Kalangan aktivis seperti Interfidei juga menyatakan bahwa mereka menginginkan agar pemenuhan hak atas kaum minoritas dalam agama dan kepercayaan memperoleh  tempat di negeri ini. Sebagai penggiat atas dialog antar iman, Interfidei tidak hanya melakukan aktivitas pendampingan saja, akan tetapi juga melakukan berbagai penelitian tentang kaum minoritas. Juga menggalang jaringan antar iman dan dialog antar iman. Oleh karena itu, maka Interfidei sangat konsern dengan kasus-kasus pelanggaran HAM dan kekerasan agama. Interfeidei selalu memfasilitasi terhadap tema-tema “perbedaan, kesetaraan dan kedamaian” dalam dialog-dialog yang bermanfaat. Negara harus mendukung dan memberi perlindungan terhadap upaya-upaya semacam ini.

Kaum Baha’i yang secara konsisten menginginkan adanya pengakuan bahwa mereka adalah kaum beragama juga menyatakan bahwa ada hak-hak kaum Baha’i yang tidak dipenuhi oleh Negara. Meskipun sudah berdiri semenjak tahun 1885 dan memiliki umat di 28 provinsi, akan tetapi pengakuan terhadap baha’i sebagai agama tidak didapatkan. Makanya mereka menuntuk agar hak-hak sipil kaum Baha’i dapat dipenuhi oleh Negara

Dari Sunda Wiwitan, menyatakan bahwa masih terus ada diskriminasi dari umat mayoritas kepada  umat minoritas. Contoh yang paling anyar adalah pemaksaan anak-anak Sunda Wiwitan untuk berbusana Muslim di bulan Puasa. Bagi kaum Sunda Wiwitan bahwa mereka adalah penerus tradisi leluhur bangsa. Itulah sebabnya bahwa mereka harus diakui dan dilindungi. Jangan didiskriminasikan. Pemerintah jangan hanya mengakui terhadap enam agama saja, sebab meskipun lokal, akan tetapi Sunda Wiwitan memenuhi syarat sebagai agama. Jika ingin membangun kerukunan umat beragama, maka toleransi harus dibangun di atas tradisi dan kearifan lokal.

Bagi Jamaah Ahmadiyah di Indonesia (JAI), mereka menyatakan diri sebagai umat Islam. Sebab baginya tidak ada perbedaan dengan umat Islam lainnya. Jika ada perbedaan sesungguhnya hanyalah pada aspek furuiyahnya saja. Sayangnya bahwa kaum Ahmadiyah selalu menjadi bidikan kekerasan. Kehidupan mereka dirusak dan keamanan mereka selalu diganggu. Jika ingin ada kesatuan dan persatuan bangsa, maka seharusnya pemerintah juga memberikan perlindungan kepada Jamaah Ahmadiyah ini.
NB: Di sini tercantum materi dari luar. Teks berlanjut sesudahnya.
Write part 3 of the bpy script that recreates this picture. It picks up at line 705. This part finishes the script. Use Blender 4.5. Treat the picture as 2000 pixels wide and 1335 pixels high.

Dari Gerakan Ahmadiyah Indonesia (GAI), menyatakan bahwa di antara JAI dan GAI ada yang menyamakan dan ada yang membedakan. Baginya bukan persoalan perbedaan atau kesamaan, sebab yang penting adalah bagaimana GAI bermanfaat bagi masyarakat Indonesia. Mereka prihatin terhadap banyaknya kekerasan agama di Indonesia, padahal kalau menggunakan Pancasila sebagai koridor bermasyarakat, berbangsa dan bernegara, maka seharusnya tidak saling merusak dan menghancurkan. Inilah sebabnya, GAI lebih menekankan programnya pada pengembangan pendidikan dan kegiatan sosial lainnya.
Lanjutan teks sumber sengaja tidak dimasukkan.